Volvo may not be showing any autos at the LA auto show, but that doesn't mean it won't show auto(-motive and -nomous) technology at the show. Along with its partner, Luminar, it has announced a breakthrough in LiDAR technology .

LiDAR is the hip new technology that pretty much everyone in the autonomous game thinks will make driverless cars possible-something Volvo is very interested in achieving, since it has promised that the third-gen XC90 (due in 2021) will be autonomous on the highway.

To do that, Volvo has tasked LiDAR luminaries, Luminar, with finding a way to allow cars to "see" reliably. That means seeing things at a distance with great accuracy.

While it's not particularly difficult to get LiDAR to see things at a great distance, it is (ironically) difficult to do that without searing retinas.



The problem with LiDAR is that most of the industry uses cheap and bountiful silicon receptors, which require 905 nanometer wavelength light. That's all well and good, but the light fades pretty quickly at levels that aren't dangerous to human eyes, which limits how far away the car can "see."

Luminar's innovation has been to use indium gallium arsenide receptors. That allows its LiDAR to use a 1550 nanometer wavelength light, which can be shone brighter without burning eyes, which in turn means that the system can see farther.

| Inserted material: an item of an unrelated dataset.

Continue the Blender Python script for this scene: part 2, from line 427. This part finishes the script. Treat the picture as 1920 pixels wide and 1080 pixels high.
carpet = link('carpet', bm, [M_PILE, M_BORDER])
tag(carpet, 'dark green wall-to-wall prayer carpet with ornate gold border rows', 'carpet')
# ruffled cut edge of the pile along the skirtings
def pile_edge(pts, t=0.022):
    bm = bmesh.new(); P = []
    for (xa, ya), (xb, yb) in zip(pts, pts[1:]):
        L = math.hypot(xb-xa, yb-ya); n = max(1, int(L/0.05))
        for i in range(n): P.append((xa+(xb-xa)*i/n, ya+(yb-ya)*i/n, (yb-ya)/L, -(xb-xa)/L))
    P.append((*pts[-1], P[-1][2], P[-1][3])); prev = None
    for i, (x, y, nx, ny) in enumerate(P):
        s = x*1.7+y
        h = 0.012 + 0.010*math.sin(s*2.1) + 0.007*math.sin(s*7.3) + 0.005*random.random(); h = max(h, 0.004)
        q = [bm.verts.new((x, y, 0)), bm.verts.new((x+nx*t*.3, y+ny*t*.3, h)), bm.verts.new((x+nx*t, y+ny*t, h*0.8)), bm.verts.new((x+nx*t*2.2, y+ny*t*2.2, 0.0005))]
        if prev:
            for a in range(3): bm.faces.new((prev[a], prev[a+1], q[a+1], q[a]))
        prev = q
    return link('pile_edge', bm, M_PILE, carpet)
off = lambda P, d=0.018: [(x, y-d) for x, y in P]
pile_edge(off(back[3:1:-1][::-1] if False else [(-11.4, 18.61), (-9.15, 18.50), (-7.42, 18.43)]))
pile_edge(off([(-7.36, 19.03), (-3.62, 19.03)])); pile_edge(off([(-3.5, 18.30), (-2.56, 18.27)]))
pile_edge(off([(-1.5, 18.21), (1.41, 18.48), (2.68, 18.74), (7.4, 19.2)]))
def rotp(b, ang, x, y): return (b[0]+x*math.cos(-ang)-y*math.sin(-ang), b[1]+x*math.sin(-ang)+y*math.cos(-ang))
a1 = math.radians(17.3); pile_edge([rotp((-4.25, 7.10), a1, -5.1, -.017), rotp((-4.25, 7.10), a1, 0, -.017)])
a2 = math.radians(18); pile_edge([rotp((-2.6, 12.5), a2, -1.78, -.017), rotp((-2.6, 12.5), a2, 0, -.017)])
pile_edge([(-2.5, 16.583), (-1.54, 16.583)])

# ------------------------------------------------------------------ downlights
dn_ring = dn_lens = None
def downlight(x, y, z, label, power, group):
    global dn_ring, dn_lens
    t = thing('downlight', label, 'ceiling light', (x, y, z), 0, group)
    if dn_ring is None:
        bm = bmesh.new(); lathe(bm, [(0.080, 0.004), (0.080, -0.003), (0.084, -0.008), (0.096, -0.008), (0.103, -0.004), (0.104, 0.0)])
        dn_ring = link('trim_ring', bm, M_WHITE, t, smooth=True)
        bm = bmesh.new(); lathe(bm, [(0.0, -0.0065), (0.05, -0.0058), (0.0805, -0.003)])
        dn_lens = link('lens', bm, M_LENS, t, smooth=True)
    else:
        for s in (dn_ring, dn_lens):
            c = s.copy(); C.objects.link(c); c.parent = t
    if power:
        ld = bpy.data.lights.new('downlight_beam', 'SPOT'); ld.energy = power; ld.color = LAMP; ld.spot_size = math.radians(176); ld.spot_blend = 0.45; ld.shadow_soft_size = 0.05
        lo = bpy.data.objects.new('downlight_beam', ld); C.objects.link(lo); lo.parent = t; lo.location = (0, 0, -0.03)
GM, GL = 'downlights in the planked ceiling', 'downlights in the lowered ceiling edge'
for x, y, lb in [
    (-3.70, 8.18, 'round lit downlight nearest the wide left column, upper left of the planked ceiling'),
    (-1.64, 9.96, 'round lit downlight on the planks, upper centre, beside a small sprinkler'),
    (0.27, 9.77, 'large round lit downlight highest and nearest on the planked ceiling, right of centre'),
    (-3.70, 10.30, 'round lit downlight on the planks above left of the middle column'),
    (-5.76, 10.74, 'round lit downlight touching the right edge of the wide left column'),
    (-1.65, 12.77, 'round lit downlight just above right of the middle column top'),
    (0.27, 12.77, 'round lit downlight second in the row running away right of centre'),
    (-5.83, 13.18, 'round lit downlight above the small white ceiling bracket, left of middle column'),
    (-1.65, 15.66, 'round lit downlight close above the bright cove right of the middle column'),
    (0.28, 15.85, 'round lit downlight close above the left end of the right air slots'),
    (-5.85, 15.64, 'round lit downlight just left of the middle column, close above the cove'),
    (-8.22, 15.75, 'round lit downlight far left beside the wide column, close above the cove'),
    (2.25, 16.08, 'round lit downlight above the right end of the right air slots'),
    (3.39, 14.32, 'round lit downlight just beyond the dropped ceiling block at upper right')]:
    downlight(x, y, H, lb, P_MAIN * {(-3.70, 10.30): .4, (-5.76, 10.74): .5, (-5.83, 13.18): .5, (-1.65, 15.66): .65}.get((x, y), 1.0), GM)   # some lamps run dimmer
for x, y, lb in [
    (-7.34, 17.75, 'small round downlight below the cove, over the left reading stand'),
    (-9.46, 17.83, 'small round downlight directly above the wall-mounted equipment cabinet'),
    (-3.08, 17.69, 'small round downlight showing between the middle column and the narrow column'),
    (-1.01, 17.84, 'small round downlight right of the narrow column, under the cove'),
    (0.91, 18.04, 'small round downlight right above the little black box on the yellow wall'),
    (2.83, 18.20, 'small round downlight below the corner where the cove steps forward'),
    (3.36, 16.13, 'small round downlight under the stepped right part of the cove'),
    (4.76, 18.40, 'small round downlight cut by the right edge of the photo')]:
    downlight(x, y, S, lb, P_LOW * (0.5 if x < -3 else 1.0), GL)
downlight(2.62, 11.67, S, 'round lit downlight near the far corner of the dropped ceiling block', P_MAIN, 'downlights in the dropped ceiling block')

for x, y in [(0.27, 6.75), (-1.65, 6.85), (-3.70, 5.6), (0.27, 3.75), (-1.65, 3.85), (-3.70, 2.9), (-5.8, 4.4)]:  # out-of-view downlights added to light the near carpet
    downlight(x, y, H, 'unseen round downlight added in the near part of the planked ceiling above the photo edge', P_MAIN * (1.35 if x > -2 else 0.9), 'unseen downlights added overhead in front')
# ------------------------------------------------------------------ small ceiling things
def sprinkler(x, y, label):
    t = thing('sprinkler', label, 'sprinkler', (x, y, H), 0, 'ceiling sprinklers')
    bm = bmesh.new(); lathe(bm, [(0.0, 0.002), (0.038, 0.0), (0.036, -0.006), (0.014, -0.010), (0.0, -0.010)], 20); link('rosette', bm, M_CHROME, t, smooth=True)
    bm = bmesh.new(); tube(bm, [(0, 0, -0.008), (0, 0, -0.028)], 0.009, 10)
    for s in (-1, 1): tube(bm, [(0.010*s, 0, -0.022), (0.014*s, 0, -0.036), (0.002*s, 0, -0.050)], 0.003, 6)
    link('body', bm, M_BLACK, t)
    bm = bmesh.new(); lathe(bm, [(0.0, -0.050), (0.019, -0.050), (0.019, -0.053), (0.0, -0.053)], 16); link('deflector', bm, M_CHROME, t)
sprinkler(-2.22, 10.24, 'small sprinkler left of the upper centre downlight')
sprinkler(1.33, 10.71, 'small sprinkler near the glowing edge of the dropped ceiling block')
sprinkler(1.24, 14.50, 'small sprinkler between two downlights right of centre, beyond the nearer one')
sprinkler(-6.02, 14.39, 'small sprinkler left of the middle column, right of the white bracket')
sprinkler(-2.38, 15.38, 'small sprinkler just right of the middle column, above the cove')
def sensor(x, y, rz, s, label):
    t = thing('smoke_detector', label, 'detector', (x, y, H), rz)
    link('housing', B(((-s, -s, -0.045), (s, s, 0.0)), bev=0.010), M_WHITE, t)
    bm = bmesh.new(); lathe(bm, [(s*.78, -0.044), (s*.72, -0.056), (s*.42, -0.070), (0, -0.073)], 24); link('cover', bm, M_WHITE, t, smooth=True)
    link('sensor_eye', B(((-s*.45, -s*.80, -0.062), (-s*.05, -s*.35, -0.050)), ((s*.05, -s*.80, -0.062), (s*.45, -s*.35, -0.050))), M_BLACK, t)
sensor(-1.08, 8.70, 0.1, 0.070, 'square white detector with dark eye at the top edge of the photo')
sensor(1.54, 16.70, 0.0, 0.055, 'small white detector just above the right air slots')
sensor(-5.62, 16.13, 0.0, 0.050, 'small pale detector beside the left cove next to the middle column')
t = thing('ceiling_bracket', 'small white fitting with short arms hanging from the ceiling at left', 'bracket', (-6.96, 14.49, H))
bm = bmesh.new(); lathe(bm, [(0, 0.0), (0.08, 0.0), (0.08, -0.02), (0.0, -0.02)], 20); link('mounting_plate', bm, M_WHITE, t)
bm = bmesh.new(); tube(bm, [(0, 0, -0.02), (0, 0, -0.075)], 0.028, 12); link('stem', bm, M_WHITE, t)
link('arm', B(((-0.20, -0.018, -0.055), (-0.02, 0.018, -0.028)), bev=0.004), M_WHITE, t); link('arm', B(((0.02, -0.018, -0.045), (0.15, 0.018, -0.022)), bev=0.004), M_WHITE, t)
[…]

Up to 250 meters (820-odd feet), says Luminar's CEO, Austin Russel. By comparison, the LiDAR "Puck" that Ford is using only sees up to 100 m (330 feet), according to Velodyne , the company making them.

That means that the Volvo system can see 7.5 seconds down the road, and any good driver knows that you want to look as far down the road as possible. The receptor can also see in remarkable detail and can make out human shapes as well as things that absorb as much as 95% of light. So it can see just about anything not made of Vantablack.

All of which sounds great, but the problem has always been cost. Whereas silicon is cheap, indium gallium arsenide is very expensive. According to an article from April that appeared in Wired , a receptor the size of a potato chip would cost tens of thousands of dollars to make.



So Luminar has had to work hard to shrink the receptor down to the size of a strawberry seed. That means they cost only $3, though each only sees 120 degrees. Three receptors are needed to see all the way around the car and then there's the cost of everything else in the unit.

The cost of the whole LiDAR system is still a secret, but today's announcement from Volvo indicates that it's down to a manageable price. But there's still work to be done before the third-gen XC90 drives itself down the highway.

"Now we have to develop the software and the intelligence that can use this perception technology to actually identify millions of different objects and understand the intentions of those objects," Henrik Green, head of Volvo R&D, told Automotive News Europe . "We have a huge workload ahead of us."

Still, this is just one more of the edge pieces that will allow Volvo to fill in the rest of the puzzle of autonomous transportation more easily.